* DATA EXCERPT *
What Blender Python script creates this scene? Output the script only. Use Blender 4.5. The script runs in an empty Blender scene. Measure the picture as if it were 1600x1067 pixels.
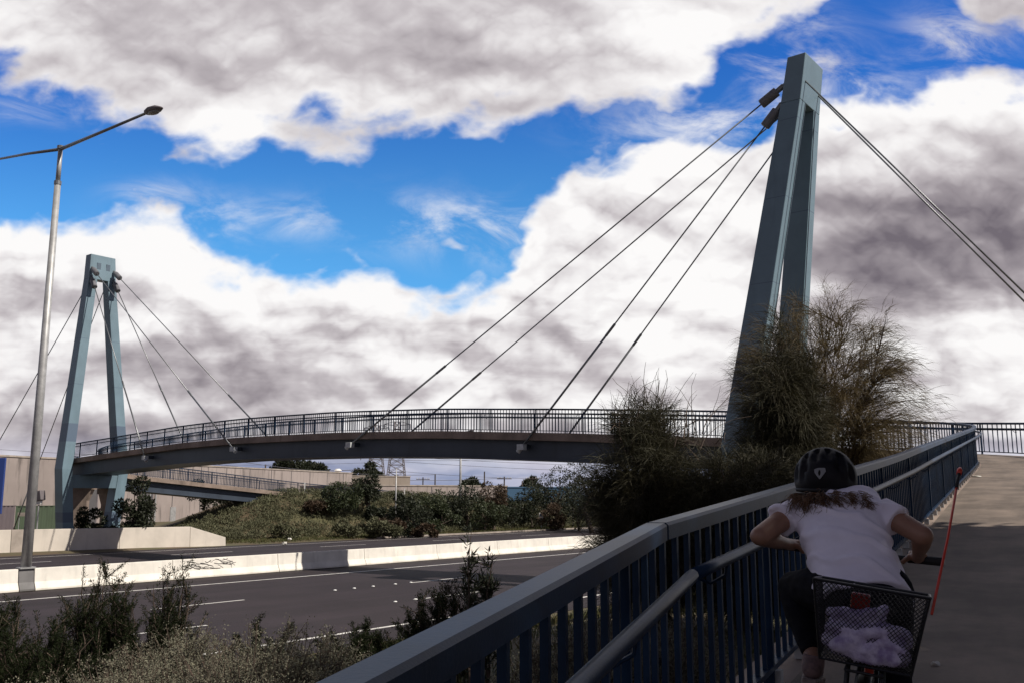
import bpy, bmesh, math, random
import numpy as np
from mathutils import Vector, Matrix, noise as mnoise

D = bpy.data
SC = bpy.context.scene
COL = SC.collection
R_ = math.radians
random.seed(7)
RNG = np.random.default_rng(11)

# ------------------------------------------------------------------ camera
F = 1460.0                     # focal length in pixels of the 1600 px wide photograph
PITCH = math.atan((775.0 - 533.5) / F)
CP, SP = math.cos(PITCH), math.sin(PITCH)
CZ = 3.6                       # eye height above the carriageway
cam_d = D.cameras.new('camera')
cam_d.sensor_width = 36.0
cam_d.lens = 36.0 * F / 1600.0
cam_d.clip_start = 0.05
cam_d.clip_end = 9000.0
cam = D.objects.new('camera', cam_d)
cam.location = (0, 0, CZ)
cam.rotation_euler = (math.pi / 2 + PITCH, 0, 0)
COL.objects.link(cam)
SC.camera = cam


def ray(u, v):
    a = (u - 800) / F
    b = (533.5 - v) / F
    return a, CP - b * SP, SP + b * CP


def at(u, v, Y):
    x, y, z = ray(u, v)
    k = Y / y
    return Vector((x * k, Y, CZ + z * k))


# ------------------------------------------------------------------ world
SUN_AZ, SUN_EL = 115.4, 47.3   # heading from +Y towards +X, elevation
w = D.worlds.new('World')
SC.world = w
w.use_nodes = True
NT = w.node_tree
NT.nodes.clear()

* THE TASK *
Please extract exactly the lines of the data, from the first through the line containing "RNG = np.random.default_rng(11)", and add no pictures to the copy.

* RESPONSE TO THIS TASK *
What Blender Python script creates this scene? Output the script only. Use Blender 4.5. The script runs in an empty Blender scene. Measure the picture as if it were 1600x1067 pixels.
import bpy, bmesh, math, random
import numpy as np
from mathutils import Vector, Matrix, noise as mnoise

D = bpy.data
SC = bpy.context.scene
COL = SC.collection
R_ = math.radians
random.seed(7)
RNG = np.random.default_rng(11)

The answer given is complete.